Carlos Franqui, un hombre solo
ORLANDO JIMÉNEZ-LEAL/El País
Carlos Franqui era un hombre solo. Lo conocí, hace más de 50 años y lo recuerdo ya instalado en su soledad, como si fuera un hombre invisible rodeado de gente. Su poder, sin embargo, era extraordinario. Eran los primeros meses de 1959, la revolución cubana había triunfado y Carlos había bajado a La Habana desde la Sierra Maestra, en pleno entusiasmo revolucionario, para dirigir el periódico Revolución, el órgano oficial del Movimiento 26 de Julio, de donde emanaba el verdadero poder político en Cuba.
En contraste con mi naturaleza optimista y fácilmente irónica, lo recuerdo como un tipo cauto y mordaz, y distante, entusiasta y, por momentos, desconfiado. Creía que la revolución consistía en la genuina alegría del pueblo, en el folclore, frente a las formalidades de las clases altas. Llegó a creer, como un día le oí decir "que la rumba era más fuerte que el comunismo". Ya en el poder, armó la fiesta. Atrajo a artistas y a poetas, rescató a escritores olvidados, fundó una casa editorial, un suplemento literario y apoyó entusiasmado todo tipo de manifestación cultural y artística. De repente, La Habana se llenó de productores de cine, de filósofos franceses, de poetas, de poetas chilenos, de agentes de la KGB, de pintores de vanguardia, y hasta de los que alguna vez lo habían sido. En sus calles lo mismo veías filmar a Carol Red que a Errol Flynn. La Habana era de veras una fiesta.
Pero todas aquellas libertades se fueron apagando poco a poco, hasta que ese gran diálogo multitudinario, se convirtió en un gigantesco monólogo. Hasta que todas las voces se convirtieron en una sola voz: todo el mundo empezó a hablar como Fidel Castro y a pensar como Fidel Castro y a imitar a Fidel Castro, a tal extremo que, hasta el propio Fidel Castro, llegó a imitar a Fidel Castro.
Los más, los inocentes, asistían encandilados a esta puesta en escena, detrás de la cual, un grupo de altos conjurados iba tejiendo la trama de un régimen siniestro. Carlos Franqui lo presentía, y ese sentimiento iba acentuando en él una soledad en que pugnaban, como ángeles y demonios, sus más viejas pasiones: la soñada utopía que lo llevó a militar de joven en el Partido Comunista y el amor a la libertad que lo hacía enemigo natural de cualquier tiranía.
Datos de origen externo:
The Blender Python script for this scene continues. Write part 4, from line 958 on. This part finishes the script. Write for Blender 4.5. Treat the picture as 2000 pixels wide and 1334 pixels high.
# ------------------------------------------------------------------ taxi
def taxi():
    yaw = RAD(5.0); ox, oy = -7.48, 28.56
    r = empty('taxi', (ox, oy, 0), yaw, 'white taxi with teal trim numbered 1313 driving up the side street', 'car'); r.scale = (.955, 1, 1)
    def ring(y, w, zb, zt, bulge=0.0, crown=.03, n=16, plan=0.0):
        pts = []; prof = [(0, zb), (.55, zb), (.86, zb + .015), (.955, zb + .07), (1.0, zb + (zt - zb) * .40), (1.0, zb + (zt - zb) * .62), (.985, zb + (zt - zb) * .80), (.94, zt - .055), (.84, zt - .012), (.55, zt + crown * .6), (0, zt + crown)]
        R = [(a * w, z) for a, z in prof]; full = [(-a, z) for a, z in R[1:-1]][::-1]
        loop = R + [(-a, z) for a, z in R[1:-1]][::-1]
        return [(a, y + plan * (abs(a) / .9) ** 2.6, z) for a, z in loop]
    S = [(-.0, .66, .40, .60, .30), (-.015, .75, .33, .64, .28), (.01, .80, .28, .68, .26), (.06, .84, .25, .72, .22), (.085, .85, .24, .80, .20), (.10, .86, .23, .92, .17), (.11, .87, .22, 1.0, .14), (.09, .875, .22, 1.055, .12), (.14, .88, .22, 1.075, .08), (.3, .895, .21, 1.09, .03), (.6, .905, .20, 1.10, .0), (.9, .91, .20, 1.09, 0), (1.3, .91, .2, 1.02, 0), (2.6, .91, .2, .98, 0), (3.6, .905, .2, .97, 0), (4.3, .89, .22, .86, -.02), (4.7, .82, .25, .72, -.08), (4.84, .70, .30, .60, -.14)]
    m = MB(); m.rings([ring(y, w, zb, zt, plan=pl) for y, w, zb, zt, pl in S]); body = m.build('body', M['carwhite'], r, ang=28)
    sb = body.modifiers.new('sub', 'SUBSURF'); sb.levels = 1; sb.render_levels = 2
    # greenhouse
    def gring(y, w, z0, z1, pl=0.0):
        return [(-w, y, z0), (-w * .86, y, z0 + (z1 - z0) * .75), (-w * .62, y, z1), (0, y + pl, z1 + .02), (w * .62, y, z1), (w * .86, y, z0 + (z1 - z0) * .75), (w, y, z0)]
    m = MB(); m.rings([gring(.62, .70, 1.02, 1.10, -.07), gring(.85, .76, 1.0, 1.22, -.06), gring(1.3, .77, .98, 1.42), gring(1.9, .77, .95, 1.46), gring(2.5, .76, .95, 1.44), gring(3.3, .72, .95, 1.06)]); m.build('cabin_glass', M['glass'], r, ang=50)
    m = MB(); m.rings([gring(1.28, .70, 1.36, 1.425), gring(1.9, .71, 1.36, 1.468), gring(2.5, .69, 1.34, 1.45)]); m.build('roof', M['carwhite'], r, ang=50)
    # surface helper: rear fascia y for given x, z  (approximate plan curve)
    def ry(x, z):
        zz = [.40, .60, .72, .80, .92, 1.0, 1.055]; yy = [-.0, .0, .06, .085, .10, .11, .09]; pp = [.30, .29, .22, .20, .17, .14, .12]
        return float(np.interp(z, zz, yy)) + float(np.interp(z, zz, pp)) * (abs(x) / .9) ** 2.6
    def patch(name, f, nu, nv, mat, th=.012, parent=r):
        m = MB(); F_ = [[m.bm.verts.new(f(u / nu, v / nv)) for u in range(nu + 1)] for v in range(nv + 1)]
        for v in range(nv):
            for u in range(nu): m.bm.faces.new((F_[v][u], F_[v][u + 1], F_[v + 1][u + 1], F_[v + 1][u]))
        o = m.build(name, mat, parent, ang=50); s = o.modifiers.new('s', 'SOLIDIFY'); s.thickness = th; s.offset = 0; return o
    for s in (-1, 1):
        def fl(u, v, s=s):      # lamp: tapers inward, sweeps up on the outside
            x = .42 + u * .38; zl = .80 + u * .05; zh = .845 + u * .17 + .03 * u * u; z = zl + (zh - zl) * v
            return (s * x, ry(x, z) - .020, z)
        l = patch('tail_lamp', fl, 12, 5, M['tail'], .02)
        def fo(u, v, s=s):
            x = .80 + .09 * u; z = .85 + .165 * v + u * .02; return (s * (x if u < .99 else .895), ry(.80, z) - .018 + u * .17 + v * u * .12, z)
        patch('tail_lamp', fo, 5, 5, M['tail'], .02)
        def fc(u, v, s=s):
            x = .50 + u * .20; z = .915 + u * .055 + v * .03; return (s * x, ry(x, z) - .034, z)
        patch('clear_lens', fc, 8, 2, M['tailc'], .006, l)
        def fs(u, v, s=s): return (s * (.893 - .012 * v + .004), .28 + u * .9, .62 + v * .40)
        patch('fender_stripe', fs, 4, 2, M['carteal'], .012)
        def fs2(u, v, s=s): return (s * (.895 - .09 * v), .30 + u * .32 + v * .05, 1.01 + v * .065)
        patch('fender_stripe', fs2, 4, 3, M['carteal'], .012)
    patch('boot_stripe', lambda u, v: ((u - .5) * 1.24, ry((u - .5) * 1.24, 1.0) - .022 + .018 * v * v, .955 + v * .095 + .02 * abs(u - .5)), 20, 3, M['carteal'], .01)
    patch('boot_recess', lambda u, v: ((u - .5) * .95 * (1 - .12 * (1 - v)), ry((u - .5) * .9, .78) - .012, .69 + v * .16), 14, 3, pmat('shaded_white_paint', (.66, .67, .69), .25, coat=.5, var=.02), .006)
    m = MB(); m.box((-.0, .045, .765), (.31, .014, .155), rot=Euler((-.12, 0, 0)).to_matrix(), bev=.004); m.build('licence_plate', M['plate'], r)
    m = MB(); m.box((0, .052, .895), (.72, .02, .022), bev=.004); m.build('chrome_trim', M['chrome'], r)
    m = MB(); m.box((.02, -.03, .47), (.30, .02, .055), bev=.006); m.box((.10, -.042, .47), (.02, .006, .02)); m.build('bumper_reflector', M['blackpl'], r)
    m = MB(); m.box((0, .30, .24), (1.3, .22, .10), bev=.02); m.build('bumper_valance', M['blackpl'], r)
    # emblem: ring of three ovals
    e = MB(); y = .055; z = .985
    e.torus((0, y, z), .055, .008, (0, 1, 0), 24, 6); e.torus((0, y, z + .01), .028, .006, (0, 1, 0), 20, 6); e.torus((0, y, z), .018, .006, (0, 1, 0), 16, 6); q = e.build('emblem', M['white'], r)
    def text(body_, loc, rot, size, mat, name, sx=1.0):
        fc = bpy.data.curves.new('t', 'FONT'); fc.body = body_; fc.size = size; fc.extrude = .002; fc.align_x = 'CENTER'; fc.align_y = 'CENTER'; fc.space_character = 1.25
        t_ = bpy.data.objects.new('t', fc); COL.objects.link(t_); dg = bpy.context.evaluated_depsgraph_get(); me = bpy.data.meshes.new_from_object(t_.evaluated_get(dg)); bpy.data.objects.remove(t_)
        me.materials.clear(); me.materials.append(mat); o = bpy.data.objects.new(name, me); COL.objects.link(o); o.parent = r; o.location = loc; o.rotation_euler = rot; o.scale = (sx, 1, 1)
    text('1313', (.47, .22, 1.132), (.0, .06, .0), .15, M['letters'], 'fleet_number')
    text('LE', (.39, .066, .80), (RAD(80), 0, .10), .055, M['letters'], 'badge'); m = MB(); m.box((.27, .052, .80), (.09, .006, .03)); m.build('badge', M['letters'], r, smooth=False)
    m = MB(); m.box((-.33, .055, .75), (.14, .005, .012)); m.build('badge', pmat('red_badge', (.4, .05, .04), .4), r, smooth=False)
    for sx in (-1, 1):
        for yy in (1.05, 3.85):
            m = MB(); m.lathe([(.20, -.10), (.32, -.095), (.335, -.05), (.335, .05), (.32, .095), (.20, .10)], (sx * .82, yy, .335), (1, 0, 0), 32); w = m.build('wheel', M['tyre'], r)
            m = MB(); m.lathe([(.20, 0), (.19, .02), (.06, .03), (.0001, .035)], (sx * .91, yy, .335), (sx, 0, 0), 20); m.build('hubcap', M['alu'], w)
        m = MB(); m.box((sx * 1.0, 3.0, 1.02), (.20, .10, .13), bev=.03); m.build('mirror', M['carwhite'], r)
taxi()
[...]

Pasó varios años en esa pelea contra sus demonios, librada en estricta soledad. Mientras tanto, unos amigos empezaban a desertar, otros eran enjuiciados y otros, sus amigos también, revelaban sus verdaderos rostros de capos y verdugos. Al fin, su amor a la justicia pesó más que cualquier tipo de beneficio dado por un poder cada vez más espurio; poder que él salió por el mundo a denunciar con una vehemencia que era también un exorcismo y una declaración de principios. Llevaba a cuestas el drama de la revolución cubana devorándose a sí misma, con los rostros de sus compañeros, revolucionarios como él que, habían sido fusilados o encarcelados a largas condenas. "Yo soy un campesino, y estoy acostumbrado a la libertad que tienen los ríos y los caballos en el campo", me dijo una vez.
Por el resto de su vida sería un batallador solitario contra la tragedia que él había contribuido a crear con su entusiasmo, y en ese empeño prescindió de grupos y partidos, con la disposición de un auténtico caballero andante. Así, solo y tenaz, acaba de rendirse a la muerte. Soñaba con Cuba, seguramente, que, era a la vez su sueño y su pesadilla. Jamás renunció a la gran esperanza para su isla, a la que no volvió.
Orlando Jiménez-Leal es escritor y cineasta cubano.